Stored data:
════════

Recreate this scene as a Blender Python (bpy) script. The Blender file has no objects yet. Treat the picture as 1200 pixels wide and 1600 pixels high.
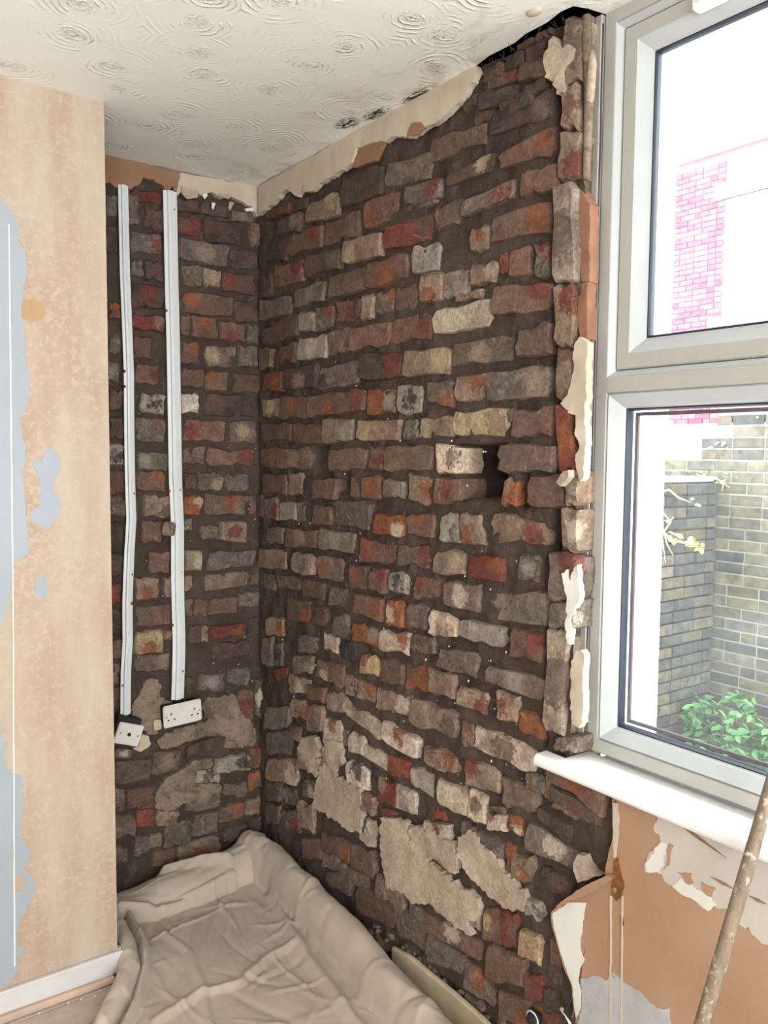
import bpy, bmesh, math, random
from mathutils import Vector, noise, Matrix, geometry
random.seed(11)
C = bpy.context.scene
col = C.collection

# ------------------------------------------------------------------ camera, world, light, exposure
F, YAW, PITCH, ROLL = 1297.345, 0.6270997, -0.0720592, 0.0078384
CAM = Vector((-1.43451, -2.77977, 1.55055))
FW = Vector((math.sin(YAW)*math.cos(PITCH), math.cos(YAW)*math.cos(PITCH), math.sin(PITCH)))
_r = Vector((math.cos(YAW), -math.sin(YAW), 0)); _u = _r.cross(FW)
RT = _r*math.cos(ROLL) + _u*math.sin(ROLL); UP = -_r*math.sin(ROLL) + _u*math.cos(ROLL)
cd = bpy.data.cameras.new('camera'); cam = bpy.data.objects.new('camera', cd); col.objects.link(cam)
cd.sensor_fit = 'VERTICAL'; cd.sensor_height = 36.0; cd.lens = F/1600*36.0; cd.clip_start = .02
cam.matrix_world = Matrix(((RT.x, UP.x, -FW.x, CAM.x), (RT.y, UP.y, -FW.y, CAM.y), (RT.z, UP.z, -FW.z, CAM.z), (0, 0, 0, 1)))
C.camera = cam
w = bpy.data.worlds.new('overcast_sky'); C.world = w; w.use_nodes = True
bg = w.node_tree.nodes['Background']; bg.inputs[0].default_value = (.93, .97, 1.0, 1); bg.inputs[1].default_value = 10.5
C.view_settings.view_transform = 'Standard'; C.view_settings.look = 'None'
C.view_settings.exposure = 0.0; C.view_settings.gamma = 1.0; C.view_settings.use_curve_mapping = False
def portal(name, loc, rot, sx, sy):
    l = bpy.data.lights.new(name, 'AREA'); l.shape = 'RECTANGLE'; l.size = sx; l.size_y = sy
    l.cycles.is_portal = True
    o = bpy.data.objects.new(name, l); o.location = loc; o.rotation_euler = rot; col.objects.link(o)
portal('window_daylight', (.16, -2.225, 1.69), (0, math.pi/2, 0), 1.7, 1.5)
portal('rear_window_daylight', (-1.7, -4.66, 1.35), (math.pi/2, 0, 0), 2.6, 2.1)

# ------------------------------------------------------------------ pixel -> plane helpers (photograph 1200 x 1600)
def ray(px, py): return FW + RT*((px-600)/F) - UP*((py-800)/F)
def hit(px, py, ax, val):
    d = ray(px, py); t = (val-CAM[ax])/d[ax]; return CAM + d*t
def onR(px, py, x=0.0): return hit(px, py, 0, x)      # the window wall, x = 0
def onB(px, py, y=0.0): return hit(px, py, 1, y)      # the alcove back wall, y = 0
def onF(px, py, z=0.0): return hit(px, py, 2, z)
def depth_pt(px, py, d): return CAM + ray(px, py)*d
def fbm(v, s, o=4): return noise.fractal(Vector(v)*s, 1.0, 2.0, o)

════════

Your objective: Please reproduce the listing exactly from its opening line through the line that contains "col = C.collection", both included, with all pictures omitted.

Answer to this problem:
Recreate this scene as a Blender Python (bpy) script. The Blender file has no objects yet. Treat the picture as 1200 pixels wide and 1600 pixels high.
import bpy, bmesh, math, random
from mathutils import Vector, noise, Matrix, geometry
random.seed(11)
C = bpy.context.scene
col = C.collection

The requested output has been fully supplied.